• Given data:

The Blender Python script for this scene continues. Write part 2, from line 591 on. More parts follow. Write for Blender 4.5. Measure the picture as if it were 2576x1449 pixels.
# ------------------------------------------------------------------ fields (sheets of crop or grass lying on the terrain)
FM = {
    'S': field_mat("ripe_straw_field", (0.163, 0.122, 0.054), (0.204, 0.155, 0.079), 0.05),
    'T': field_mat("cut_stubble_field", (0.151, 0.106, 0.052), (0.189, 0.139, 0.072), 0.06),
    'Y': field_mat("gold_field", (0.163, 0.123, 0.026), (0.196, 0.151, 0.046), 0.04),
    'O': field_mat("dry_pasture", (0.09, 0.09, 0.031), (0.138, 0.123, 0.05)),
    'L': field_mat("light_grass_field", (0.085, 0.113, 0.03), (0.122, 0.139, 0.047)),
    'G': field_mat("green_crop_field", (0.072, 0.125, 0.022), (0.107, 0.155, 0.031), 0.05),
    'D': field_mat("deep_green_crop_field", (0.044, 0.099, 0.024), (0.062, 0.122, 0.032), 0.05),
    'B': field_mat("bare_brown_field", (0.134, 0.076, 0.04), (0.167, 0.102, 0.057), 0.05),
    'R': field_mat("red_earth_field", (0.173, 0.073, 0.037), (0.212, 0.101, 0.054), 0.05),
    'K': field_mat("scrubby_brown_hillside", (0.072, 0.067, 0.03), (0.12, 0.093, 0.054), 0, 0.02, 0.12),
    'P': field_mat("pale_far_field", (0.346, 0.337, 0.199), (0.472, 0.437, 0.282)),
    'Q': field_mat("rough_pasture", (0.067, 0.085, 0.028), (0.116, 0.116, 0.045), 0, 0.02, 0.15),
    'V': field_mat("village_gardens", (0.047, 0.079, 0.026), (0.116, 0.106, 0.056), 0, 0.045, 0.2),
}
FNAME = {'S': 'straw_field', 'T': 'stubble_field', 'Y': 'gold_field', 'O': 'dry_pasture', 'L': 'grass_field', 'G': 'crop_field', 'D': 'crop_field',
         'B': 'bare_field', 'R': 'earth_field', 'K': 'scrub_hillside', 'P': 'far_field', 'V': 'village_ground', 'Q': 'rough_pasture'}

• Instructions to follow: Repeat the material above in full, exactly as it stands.

• Result of the exercise:
The Blender Python script for this scene continues. Write part 2, from line 591 on. More parts follow. Write for Blender 4.5. Measure the picture as if it were 2576x1449 pixels.
# ------------------------------------------------------------------ fields (sheets of crop or grass lying on the terrain)
FM = {
    'S': field_mat("ripe_straw_field", (0.163, 0.122, 0.054), (0.204, 0.155, 0.079), 0.05),
    'T': field_mat("cut_stubble_field", (0.151, 0.106, 0.052), (0.189, 0.139, 0.072), 0.06),
    'Y': field_mat("gold_field", (0.163, 0.123, 0.026), (0.196, 0.151, 0.046), 0.04),
    'O': field_mat("dry_pasture", (0.09, 0.09, 0.031), (0.138, 0.123, 0.05)),
    'L': field_mat("light_grass_field", (0.085, 0.113, 0.03), (0.122, 0.139, 0.047)),
    'G': field_mat("green_crop_field", (0.072, 0.125, 0.022), (0.107, 0.155, 0.031), 0.05),
    'D': field_mat("deep_green_crop_field", (0.044, 0.099, 0.024), (0.062, 0.122, 0.032), 0.05),
    'B': field_mat("bare_brown_field", (0.134, 0.076, 0.04), (0.167, 0.102, 0.057), 0.05),
    'R': field_mat("red_earth_field", (0.173, 0.073, 0.037), (0.212, 0.101, 0.054), 0.05),
    'K': field_mat("scrubby_brown_hillside", (0.072, 0.067, 0.03), (0.12, 0.093, 0.054), 0, 0.02, 0.12),
    'P': field_mat("pale_far_field", (0.346, 0.337, 0.199), (0.472, 0.437, 0.282)),
    'Q': field_mat("rough_pasture", (0.067, 0.085, 0.028), (0.116, 0.116, 0.045), 0, 0.02, 0.15),
    'V': field_mat("village_gardens", (0.047, 0.079, 0.026), (0.116, 0.106, 0.056), 0, 0.045, 0.2),
}
FNAME = {'S': 'straw_field', 'T': 'stubble_field', 'Y': 'gold_field', 'O': 'dry_pasture', 'L': 'grass_field', 'G': 'crop_field', 'D': 'crop_field',
         'B': 'bare_field', 'R': 'earth_field', 'K': 'scrub_hillside', 'P': 'far_field', 'V': 'village_ground', 'Q': 'rough_pasture'}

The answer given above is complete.